Les effets qu’il tire de la pagination, des grandes cases, des détails et des paysages sont caractéristiques d’un style unique où le dessin n’est plus au service du texte, mais vient au contraire le nuancer pour révéler une nouvelle profondeur de champ narrative. Ce type de bandes dessinées, enfin capable de s’adresser à un public adulte, le fait gagner en popularité, à tel point que Garo décide de lui consacrer son premier hors-série en juin 1968. L’inédit qui y sera publié, La vis, marquera au fer rouge l’Histoire du manga, allant même jusqu’à être comparé à La nouvelle île au trésor d’Osamu Tezuka en terme d’influence. Mais ça, c’est une autre histoire…
Léopold Dahan
SOURCES :
Tsuge Yoshiharu Mangajustu, 1993, Wise Shuppan. Garo, 1964-1971, Seirindô.
(1) Ryôichi Ikegami (1944-) fait ses débuts chez Garo juste un peu après Tsuge, avant de se faire lui-aussi recruter par le studio de production de Mizuki, Mizuki Pro. Il connaîtra le succès commercial avec des œuvres telles que Crying Freeman, Heat ou Sanctuary.
(2) Kuniko Kurita (1947-1985) Autrice autodidacte, elle fait partie des premières collaboratrices à rejoindre Garo et y publiera régulièrement jusqu’au début des années 1970. Ses œuvres, intimes et touchantes, sont encore inédites en français.
(3) Le gekiga est un mouvement fondé en 1957 par Yoshihiro Tatsumi et développé à partir de 1959 au sein de « L’atelier du gekiga » par Tatsumi, Takao Saitô, Shôichi Sakurai, Fumiyasu Ishikawa, Masahiko Matsumoto, Kei Motomitsu, Susumu Yamamori et Masaaki Satô.

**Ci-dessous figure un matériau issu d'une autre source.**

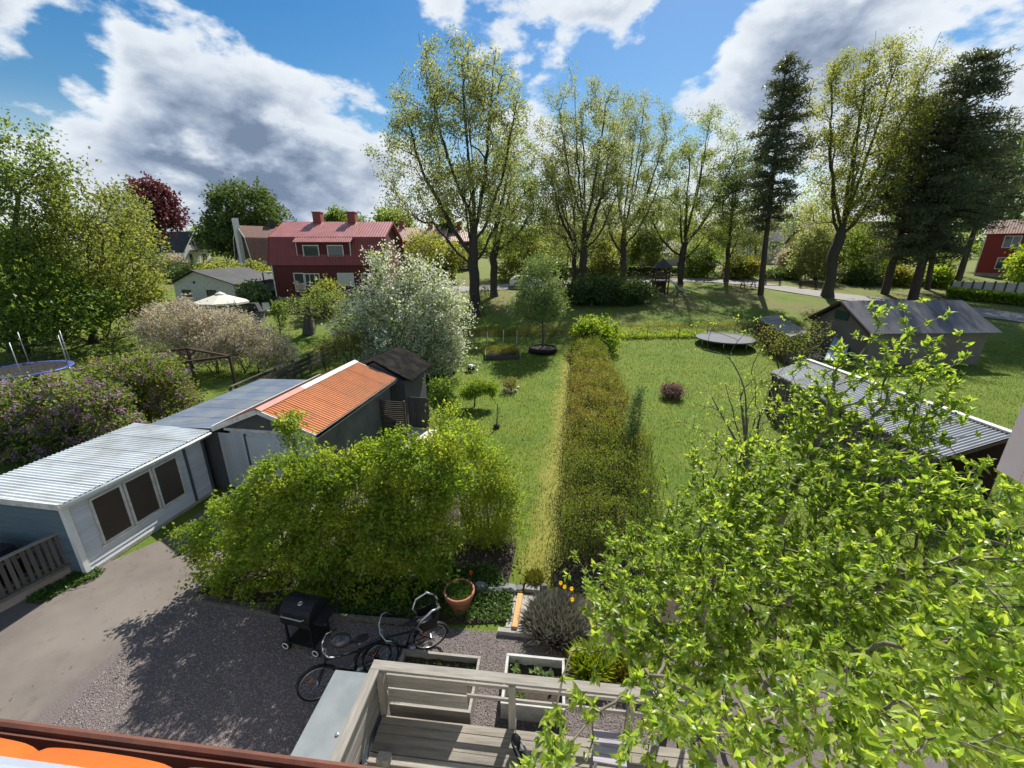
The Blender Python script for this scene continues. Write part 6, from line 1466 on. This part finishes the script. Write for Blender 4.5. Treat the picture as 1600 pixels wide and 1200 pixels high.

Ce mouvement se crée en opposition au manga de l’époque, entièrement tourné vers les histoires enfantines, pour proposer des récits à la sensibilité plus sociale et plus adulte.
(4) Sanpei Shirato (1932-). Auteur du Carnets secrets des Ninjas, un véritable bestseller de librairies de prêt, il co-fonde Garo en 1964 avec Katsuichi Nagai pour y publier son faramineux Kamuiden (Kana), épopée médiévale d’une ampleur sans équivalent. Osamu Tezuka y répondra avec Phénix, l’oiseau de feu (Tonkam), publié dans le magazine COM, sa riposte personnelle à Garo.
J’attendais de lire ces nouvelles en français depuis bien longtemps et je ne suis pas déçu. Merci Cornélius!